EXERCISE AIM:
Read the lines below. Copy out any that hold the string "scene".

-- Begin --

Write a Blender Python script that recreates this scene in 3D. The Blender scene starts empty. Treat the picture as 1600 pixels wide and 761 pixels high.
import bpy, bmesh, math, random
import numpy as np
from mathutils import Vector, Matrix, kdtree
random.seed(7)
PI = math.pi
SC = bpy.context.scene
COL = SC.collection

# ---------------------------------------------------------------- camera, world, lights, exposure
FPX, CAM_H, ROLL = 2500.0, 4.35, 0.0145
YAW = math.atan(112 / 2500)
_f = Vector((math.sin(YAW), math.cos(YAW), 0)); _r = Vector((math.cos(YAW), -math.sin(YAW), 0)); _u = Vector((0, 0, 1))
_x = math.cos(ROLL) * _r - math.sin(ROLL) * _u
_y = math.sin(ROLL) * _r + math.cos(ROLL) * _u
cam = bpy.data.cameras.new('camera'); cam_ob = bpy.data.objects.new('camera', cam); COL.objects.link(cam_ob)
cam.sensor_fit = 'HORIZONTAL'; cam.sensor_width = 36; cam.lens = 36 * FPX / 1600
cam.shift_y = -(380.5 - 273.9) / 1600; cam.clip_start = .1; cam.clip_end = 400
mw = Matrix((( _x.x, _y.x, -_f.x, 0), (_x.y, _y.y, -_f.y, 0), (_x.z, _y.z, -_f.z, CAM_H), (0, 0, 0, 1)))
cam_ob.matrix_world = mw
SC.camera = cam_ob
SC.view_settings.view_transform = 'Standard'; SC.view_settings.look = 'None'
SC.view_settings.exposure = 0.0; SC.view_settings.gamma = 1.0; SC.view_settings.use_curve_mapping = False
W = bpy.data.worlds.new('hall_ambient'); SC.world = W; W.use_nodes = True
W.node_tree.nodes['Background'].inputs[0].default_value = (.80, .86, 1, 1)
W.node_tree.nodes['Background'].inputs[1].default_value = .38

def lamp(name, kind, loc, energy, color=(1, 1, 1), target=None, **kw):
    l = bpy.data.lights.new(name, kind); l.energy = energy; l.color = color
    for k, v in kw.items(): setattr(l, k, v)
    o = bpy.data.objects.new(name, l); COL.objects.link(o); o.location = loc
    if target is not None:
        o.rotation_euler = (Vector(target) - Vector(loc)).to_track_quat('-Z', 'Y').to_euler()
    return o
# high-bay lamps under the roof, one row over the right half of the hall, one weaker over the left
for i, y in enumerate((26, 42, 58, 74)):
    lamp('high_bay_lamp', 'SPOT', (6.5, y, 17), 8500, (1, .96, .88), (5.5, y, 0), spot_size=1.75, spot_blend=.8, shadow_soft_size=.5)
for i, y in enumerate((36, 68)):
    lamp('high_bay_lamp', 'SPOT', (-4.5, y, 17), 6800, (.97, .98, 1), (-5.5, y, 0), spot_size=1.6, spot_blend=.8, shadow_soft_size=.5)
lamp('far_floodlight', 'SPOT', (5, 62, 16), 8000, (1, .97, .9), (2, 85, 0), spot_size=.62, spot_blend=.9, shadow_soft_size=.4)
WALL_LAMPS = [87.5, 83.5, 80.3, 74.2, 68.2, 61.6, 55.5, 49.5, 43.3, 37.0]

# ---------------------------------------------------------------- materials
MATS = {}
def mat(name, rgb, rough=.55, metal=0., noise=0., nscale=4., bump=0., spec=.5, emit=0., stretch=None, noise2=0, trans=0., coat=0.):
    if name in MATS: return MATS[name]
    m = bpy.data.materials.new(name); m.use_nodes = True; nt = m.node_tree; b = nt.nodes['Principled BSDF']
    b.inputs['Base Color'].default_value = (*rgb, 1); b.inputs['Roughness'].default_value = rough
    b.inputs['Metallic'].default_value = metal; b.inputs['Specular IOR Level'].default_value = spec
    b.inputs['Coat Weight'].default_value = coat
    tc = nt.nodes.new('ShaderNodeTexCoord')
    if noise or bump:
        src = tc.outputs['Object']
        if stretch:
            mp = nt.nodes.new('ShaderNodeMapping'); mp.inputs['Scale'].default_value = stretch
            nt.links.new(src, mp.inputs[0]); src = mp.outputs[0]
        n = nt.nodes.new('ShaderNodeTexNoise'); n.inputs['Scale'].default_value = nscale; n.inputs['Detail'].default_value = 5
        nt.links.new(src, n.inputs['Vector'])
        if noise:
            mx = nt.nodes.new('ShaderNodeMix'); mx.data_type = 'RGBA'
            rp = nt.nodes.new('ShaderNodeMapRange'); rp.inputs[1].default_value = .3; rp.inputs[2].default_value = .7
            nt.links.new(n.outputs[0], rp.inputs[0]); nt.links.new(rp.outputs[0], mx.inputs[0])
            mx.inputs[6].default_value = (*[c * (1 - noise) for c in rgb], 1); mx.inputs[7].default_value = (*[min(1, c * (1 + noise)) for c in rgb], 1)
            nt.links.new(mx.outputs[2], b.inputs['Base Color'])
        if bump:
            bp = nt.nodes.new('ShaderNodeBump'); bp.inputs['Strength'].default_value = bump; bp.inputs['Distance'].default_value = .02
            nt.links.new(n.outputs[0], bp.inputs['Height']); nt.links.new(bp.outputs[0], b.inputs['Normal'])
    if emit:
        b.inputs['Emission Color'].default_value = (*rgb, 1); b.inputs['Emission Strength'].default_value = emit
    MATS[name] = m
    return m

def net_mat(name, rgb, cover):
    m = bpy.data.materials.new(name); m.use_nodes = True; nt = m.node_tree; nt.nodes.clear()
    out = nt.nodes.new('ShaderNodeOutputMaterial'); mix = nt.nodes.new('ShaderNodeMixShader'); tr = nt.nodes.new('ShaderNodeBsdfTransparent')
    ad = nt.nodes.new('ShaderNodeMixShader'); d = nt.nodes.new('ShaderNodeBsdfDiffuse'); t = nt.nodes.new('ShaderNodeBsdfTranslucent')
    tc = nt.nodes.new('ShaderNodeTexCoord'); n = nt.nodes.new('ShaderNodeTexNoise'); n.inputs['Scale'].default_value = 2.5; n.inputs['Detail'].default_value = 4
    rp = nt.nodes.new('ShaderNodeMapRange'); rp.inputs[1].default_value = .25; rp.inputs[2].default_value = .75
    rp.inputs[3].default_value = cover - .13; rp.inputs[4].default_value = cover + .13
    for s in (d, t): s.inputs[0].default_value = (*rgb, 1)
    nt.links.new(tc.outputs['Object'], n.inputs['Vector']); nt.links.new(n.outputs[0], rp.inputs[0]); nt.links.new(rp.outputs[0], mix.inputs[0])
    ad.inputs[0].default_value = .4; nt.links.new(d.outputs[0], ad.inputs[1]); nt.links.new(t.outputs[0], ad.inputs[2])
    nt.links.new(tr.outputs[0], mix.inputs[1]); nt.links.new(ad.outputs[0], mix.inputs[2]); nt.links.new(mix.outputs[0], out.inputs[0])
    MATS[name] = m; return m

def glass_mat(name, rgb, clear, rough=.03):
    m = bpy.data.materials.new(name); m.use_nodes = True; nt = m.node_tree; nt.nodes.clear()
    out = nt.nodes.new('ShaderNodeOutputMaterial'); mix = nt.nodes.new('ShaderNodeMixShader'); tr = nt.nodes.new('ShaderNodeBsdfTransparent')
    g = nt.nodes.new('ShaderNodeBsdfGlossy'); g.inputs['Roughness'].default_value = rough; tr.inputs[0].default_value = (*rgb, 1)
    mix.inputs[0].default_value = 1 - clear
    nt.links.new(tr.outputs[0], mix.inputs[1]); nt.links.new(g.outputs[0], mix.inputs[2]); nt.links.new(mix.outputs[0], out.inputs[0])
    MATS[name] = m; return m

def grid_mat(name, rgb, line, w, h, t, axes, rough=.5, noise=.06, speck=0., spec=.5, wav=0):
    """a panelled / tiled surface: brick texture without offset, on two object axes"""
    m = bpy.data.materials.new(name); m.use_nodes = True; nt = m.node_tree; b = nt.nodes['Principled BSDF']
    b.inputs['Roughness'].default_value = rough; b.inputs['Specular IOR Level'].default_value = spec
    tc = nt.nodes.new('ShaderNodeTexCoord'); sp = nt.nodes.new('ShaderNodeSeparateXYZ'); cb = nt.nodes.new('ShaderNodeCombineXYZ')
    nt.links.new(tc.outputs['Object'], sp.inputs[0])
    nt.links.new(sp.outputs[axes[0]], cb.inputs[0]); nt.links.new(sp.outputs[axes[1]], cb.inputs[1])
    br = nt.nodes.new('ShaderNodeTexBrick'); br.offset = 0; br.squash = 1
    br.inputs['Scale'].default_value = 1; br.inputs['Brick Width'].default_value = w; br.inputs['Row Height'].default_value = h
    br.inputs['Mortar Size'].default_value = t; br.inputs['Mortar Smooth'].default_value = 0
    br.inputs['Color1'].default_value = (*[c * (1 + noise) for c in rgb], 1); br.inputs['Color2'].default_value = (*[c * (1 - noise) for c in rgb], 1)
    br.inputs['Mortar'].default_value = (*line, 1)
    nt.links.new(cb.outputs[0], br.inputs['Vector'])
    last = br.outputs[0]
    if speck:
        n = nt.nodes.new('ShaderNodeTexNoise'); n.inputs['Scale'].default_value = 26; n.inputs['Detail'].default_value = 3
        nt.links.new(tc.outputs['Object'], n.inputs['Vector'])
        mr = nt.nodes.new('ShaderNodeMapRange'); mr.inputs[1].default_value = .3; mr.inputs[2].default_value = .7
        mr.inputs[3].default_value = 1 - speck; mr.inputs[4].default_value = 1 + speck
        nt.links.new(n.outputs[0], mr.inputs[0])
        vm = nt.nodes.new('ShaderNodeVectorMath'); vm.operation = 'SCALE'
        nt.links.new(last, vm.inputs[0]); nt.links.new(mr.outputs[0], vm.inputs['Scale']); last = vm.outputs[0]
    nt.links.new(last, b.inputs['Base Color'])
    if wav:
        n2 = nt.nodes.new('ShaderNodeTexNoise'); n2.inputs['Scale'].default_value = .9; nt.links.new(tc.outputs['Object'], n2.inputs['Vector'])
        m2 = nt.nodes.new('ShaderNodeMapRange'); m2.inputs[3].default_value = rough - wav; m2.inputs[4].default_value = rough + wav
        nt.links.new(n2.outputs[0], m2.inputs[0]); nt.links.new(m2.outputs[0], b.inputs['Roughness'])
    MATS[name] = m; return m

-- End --

THE RESULT:
Write a Blender Python script that recreates this scene in 3D. The Blender scene starts empty. Treat the picture as 1600 pixels wide and 761 pixels high.
SC = bpy.context.scene